Any energy tax increases will have regressive first order social impacts, as energy taxes represent a higher share of the income of lower income households. The proposal seeks to address this by allowing for a ten-year period of tax exemptions for the most vulnerable households, and a ten-year transitional phase-in period of the new rates for all other households. But as the Commission notes, ultimately energy tax reforms can be progressive depending on how Member State governments use their revenues. 

Returning revenues as equal lump-sum payments to households, for example, would entail a redistribution from those on higher to lower incomes. Alternatively, Member States could invest in energy efficiency measures in lower-income households, or reduce labour taxes and social security contributions to help boost employment (and if employers responded by reducing working hours, that would have substantial gender-equalising benefits too).

Is consensus possible?

Ultimately though, because the power to control tax policy rests with the Member States, the biggest question about this proposed revision remains whether a consensus on it can be reached in the Council of the EU. The Commission can bring the Member States’ horse to the water of progressive environmental tax reform, but it cannot make it drink.

A previous attempt at reform from 2011 to 2015 was blocked by an unholy alliance of vested industry interests – from diesel auto-makers to coal miners and shipping magnates – and their Member State backers, while civil society activists were notably absent from the public debate. This time around many opponents of reform will no doubt invoke the ‘gilets jaunes’ protests as another reason to maintain the status quo. From the UK to Switzerland, many (far) right-wing opponents of climate action are using apparently ‘pro-poor’ arguments to block and delay new policy measures.

Champions of climate justice should be wary of such arguments. They should remember that the current system is far from fair, benefiting industrial and high-income polluters most of all. What is more, artificially lowering energy prices for deadly fossil fuels is at best a very limited approach to supporting people on lower incomes. Any serious attempt at addressing spiralling inequality in Europe should be more concerned with the fight for adequate minimum wages, decent universal public services and wider progressive tax reforms, alongside an accelerated effort to address the climate crisis, to which lower income communities everywhere are most vulnerable.

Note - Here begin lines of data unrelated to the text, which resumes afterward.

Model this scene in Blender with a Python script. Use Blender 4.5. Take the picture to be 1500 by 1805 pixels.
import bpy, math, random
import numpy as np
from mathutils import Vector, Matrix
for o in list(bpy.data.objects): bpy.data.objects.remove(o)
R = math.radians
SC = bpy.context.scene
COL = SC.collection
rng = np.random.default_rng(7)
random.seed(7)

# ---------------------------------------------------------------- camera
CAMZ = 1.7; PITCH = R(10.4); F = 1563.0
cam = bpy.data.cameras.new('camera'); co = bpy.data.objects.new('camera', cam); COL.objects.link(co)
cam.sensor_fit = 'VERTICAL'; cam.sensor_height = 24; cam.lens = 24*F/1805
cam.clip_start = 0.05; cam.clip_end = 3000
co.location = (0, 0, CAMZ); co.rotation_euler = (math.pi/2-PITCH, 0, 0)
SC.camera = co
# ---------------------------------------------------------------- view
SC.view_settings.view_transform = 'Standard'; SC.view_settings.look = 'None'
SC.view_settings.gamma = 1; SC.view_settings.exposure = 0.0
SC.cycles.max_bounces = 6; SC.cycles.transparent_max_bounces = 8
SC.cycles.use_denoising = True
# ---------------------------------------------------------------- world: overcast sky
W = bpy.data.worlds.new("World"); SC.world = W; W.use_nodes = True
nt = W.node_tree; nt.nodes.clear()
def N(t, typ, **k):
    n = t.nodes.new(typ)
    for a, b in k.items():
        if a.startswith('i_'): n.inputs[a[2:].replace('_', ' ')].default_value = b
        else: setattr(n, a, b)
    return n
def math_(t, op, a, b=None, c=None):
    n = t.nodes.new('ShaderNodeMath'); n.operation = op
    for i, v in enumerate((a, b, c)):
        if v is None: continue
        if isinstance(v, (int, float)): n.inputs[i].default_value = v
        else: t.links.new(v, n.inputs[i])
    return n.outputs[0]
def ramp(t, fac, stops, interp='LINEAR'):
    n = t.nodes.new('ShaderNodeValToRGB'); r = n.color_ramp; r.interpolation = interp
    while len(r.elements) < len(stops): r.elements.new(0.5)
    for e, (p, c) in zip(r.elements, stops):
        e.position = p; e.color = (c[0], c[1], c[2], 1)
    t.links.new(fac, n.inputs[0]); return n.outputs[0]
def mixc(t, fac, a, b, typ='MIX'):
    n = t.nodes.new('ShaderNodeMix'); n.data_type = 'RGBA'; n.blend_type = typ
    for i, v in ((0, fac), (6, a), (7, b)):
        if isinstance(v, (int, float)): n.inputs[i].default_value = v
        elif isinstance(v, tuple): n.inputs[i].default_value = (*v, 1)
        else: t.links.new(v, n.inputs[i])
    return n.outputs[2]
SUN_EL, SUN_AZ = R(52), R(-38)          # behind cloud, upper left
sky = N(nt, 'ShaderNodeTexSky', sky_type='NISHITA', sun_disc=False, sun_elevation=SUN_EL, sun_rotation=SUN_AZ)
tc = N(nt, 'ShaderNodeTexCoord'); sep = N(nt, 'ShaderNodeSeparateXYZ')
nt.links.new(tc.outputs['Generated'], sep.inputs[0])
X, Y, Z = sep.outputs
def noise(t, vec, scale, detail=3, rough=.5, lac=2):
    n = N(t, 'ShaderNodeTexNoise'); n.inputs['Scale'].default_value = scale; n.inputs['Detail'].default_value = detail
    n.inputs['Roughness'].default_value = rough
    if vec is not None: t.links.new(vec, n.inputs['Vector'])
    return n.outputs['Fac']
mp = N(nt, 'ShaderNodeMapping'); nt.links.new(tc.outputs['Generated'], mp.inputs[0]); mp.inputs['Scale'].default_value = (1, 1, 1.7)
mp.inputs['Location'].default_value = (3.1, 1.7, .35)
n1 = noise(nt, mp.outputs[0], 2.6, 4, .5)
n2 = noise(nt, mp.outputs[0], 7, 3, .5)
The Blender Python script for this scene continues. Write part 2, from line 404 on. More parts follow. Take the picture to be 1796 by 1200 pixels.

That’s why it is vital to see the ETD revision as part of a broader package of fiscal policy measures that can serve to both cut emissions and reduce inequality in Europe. Based on IEEP’s forthcoming analysis of the National Recovery and Resilience Plans, some governments seem to have grasped that. We can expect governments like those in Spain or Belgium, for example, to emerge as stronger champions for ETD reform this time around, alongside long-standing environmental tax reform proponents like Sweden and Finland.

As for the others, one of the Commission’s strongest arguments for reform may this time be persuasive. Under the status quo, government revenues from energy taxes are projected to take a big hit in the coming years – falling by nearly a third by 2035 – as the transition to electric vehicles gathers pace. Reforming the ETD is vital to sustain those revenues over the next decade. Finance ministers, even in the most recalcitrant of Member States, may well conclude this time around that doing nothing on energy taxes is no longer an option.

The proposed ETD reform is careful and cautious, and the need for compromise and horse-trading between Member States’ priorities across the Fit for 55 package may offer it a better chance of success than during the earlier attempted revision. But the unanimity principle nonetheless means adoption will be far from easy. The challenge for progressives across the continent will be to make the case for this reform as one essential element of building the fairer and greener tax system Europe needs.